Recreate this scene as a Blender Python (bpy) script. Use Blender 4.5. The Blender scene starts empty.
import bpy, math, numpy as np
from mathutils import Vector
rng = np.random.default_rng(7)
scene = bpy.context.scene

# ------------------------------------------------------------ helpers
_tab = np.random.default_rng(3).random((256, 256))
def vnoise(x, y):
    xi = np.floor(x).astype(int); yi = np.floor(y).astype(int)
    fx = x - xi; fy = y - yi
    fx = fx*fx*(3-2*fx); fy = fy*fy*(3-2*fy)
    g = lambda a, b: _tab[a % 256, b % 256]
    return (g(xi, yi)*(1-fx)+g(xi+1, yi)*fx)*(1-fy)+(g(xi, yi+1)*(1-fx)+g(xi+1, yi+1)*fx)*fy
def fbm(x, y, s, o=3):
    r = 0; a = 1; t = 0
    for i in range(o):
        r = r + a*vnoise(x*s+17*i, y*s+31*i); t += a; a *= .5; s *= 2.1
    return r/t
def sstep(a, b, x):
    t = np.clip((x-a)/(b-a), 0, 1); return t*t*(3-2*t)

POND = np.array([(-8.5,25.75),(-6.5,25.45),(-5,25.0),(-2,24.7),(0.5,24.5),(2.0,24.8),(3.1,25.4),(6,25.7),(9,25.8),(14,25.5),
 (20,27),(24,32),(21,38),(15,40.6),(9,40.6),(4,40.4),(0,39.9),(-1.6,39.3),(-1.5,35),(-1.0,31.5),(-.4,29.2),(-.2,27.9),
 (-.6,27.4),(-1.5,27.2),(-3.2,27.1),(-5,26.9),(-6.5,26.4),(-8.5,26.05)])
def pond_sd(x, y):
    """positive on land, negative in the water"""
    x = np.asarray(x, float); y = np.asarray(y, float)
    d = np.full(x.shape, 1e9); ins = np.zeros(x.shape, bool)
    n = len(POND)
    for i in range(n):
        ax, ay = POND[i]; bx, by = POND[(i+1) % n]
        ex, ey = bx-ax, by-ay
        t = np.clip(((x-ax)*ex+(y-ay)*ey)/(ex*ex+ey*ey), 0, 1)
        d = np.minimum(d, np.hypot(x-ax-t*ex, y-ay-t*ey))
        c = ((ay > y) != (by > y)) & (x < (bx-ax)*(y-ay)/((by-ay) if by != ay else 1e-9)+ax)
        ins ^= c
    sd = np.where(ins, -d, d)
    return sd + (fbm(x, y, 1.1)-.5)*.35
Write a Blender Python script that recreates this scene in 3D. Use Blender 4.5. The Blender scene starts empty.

◆ Direction
Each record must be repeated exactly as it is.

◆ Completed task
Recreate this scene as a Blender Python (bpy) script. Use Blender 4.5. The Blender scene starts empty.
import bpy, math, numpy as np
from mathutils import Vector
rng = np.random.default_rng(7)
scene = bpy.context.scene

# ------------------------------------------------------------ helpers
_tab = np.random.default_rng(3).random((256, 256))
def vnoise(x, y):
    xi = np.floor(x).astype(int); yi = np.floor(y).astype(int)
    fx = x - xi; fy = y - yi
    fx = fx*fx*(3-2*fx); fy = fy*fy*(3-2*fy)
    g = lambda a, b: _tab[a % 256, b % 256]
    return (g(xi, yi)*(1-fx)+g(xi+1, yi)*fx)*(1-fy)+(g(xi, yi+1)*(1-fx)+g(xi+1, yi+1)*fx)*fy
def fbm(x, y, s, o=3):
    r = 0; a = 1; t = 0
    for i in range(o):
        r = r + a*vnoise(x*s+17*i, y*s+31*i); t += a; a *= .5; s *= 2.1
    return r/t
def sstep(a, b, x):
    t = np.clip((x-a)/(b-a), 0, 1); return t*t*(3-2*t)

POND = np.array([(-8.5,25.75),(-6.5,25.45),(-5,25.0),(-2,24.7),(0.5,24.5),(2.0,24.8),(3.1,25.4),(6,25.7),(9,25.8),(14,25.5),
 (20,27),(24,32),(21,38),(15,40.6),(9,40.6),(4,40.4),(0,39.9),(-1.6,39.3),(-1.5,35),(-1.0,31.5),(-.4,29.2),(-.2,27.9),
 (-.6,27.4),(-1.5,27.2),(-3.2,27.1),(-5,26.9),(-6.5,26.4),(-8.5,26.05)])
def pond_sd(x, y):
    """positive on land, negative in the water"""
    x = np.asarray(x, float); y = np.asarray(y, float)
    d = np.full(x.shape, 1e9); ins = np.zeros(x.shape, bool)
    n = len(POND)
    for i in range(n):
        ax, ay = POND[i]; bx, by = POND[(i+1) % n]
        ex, ey = bx-ax, by-ay
        t = np.clip(((x-ax)*ex+(y-ay)*ey)/(ex*ex+ey*ey), 0, 1)
        d = np.minimum(d, np.hypot(x-ax-t*ex, y-ay-t*ey))
        c = ((ay > y) != (by > y)) & (x < (bx-ax)*(y-ay)/((by-ay) if by != ay else 1e-9)+ax)
        ins ^= c
    sd = np.where(ins, -d, d)
    return sd + (fbm(x, y, 1.1)-.5)*.35
Write a Blender Python script that recreates this scene in 3D. Use Blender 4.5. The Blender scene starts empty.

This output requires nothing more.